• Problem details
Write out, word for word, the first line of the data below and every line after it through the one containing "bpy.context.scene.cycles.volume_max_steps = 64".

--- START Given material ---

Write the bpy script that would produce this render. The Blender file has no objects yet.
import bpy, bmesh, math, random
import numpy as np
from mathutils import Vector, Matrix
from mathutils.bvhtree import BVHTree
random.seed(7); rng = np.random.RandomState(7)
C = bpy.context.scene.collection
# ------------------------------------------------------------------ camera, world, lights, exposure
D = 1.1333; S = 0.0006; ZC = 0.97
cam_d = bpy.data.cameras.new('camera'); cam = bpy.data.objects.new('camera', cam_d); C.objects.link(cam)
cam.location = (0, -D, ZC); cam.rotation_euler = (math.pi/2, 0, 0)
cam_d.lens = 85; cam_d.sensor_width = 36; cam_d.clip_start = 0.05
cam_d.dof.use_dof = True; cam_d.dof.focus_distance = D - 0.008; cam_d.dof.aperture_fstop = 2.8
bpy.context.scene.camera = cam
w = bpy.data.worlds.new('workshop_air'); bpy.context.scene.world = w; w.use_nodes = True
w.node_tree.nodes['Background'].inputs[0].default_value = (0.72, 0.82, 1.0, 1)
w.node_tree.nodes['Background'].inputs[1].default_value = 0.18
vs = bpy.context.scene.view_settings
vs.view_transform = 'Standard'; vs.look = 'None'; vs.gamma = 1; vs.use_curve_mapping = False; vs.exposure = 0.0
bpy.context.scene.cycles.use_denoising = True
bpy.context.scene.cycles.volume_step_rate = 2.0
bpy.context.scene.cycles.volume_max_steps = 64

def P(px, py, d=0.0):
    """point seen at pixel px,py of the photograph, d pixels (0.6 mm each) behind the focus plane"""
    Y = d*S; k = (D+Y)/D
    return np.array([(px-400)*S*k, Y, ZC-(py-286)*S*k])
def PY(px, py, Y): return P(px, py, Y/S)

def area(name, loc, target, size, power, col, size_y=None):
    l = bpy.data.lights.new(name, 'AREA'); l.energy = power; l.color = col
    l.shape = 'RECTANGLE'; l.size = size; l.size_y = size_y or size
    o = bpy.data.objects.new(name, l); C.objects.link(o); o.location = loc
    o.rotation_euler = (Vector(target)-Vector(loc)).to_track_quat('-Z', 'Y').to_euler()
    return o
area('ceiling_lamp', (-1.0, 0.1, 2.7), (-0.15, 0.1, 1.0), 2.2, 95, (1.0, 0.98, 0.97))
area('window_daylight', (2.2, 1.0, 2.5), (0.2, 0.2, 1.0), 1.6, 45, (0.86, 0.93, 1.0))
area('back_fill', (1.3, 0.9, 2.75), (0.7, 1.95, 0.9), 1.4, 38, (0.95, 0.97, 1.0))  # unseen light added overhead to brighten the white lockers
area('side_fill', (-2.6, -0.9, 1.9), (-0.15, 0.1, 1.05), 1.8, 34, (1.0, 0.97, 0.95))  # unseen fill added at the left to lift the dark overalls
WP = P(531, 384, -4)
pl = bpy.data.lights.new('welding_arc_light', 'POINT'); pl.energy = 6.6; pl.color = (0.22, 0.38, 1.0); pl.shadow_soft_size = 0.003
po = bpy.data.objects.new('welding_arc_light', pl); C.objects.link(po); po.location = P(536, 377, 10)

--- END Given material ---

• Exercise result
Write the bpy script that would produce this render. The Blender file has no objects yet.
import bpy, bmesh, math, random
import numpy as np
from mathutils import Vector, Matrix
from mathutils.bvhtree import BVHTree
random.seed(7); rng = np.random.RandomState(7)
C = bpy.context.scene.collection
# ------------------------------------------------------------------ camera, world, lights, exposure
D = 1.1333; S = 0.0006; ZC = 0.97
cam_d = bpy.data.cameras.new('camera'); cam = bpy.data.objects.new('camera', cam_d); C.objects.link(cam)
cam.location = (0, -D, ZC); cam.rotation_euler = (math.pi/2, 0, 0)
cam_d.lens = 85; cam_d.sensor_width = 36; cam_d.clip_start = 0.05
cam_d.dof.use_dof = True; cam_d.dof.focus_distance = D - 0.008; cam_d.dof.aperture_fstop = 2.8
bpy.context.scene.camera = cam
w = bpy.data.worlds.new('workshop_air'); bpy.context.scene.world = w; w.use_nodes = True
w.node_tree.nodes['Background'].inputs[0].default_value = (0.72, 0.82, 1.0, 1)
w.node_tree.nodes['Background'].inputs[1].default_value = 0.18
vs = bpy.context.scene.view_settings
vs.view_transform = 'Standard'; vs.look = 'None'; vs.gamma = 1; vs.use_curve_mapping = False; vs.exposure = 0.0
bpy.context.scene.cycles.use_denoising = True
bpy.context.scene.cycles.volume_step_rate = 2.0
bpy.context.scene.cycles.volume_max_steps = 64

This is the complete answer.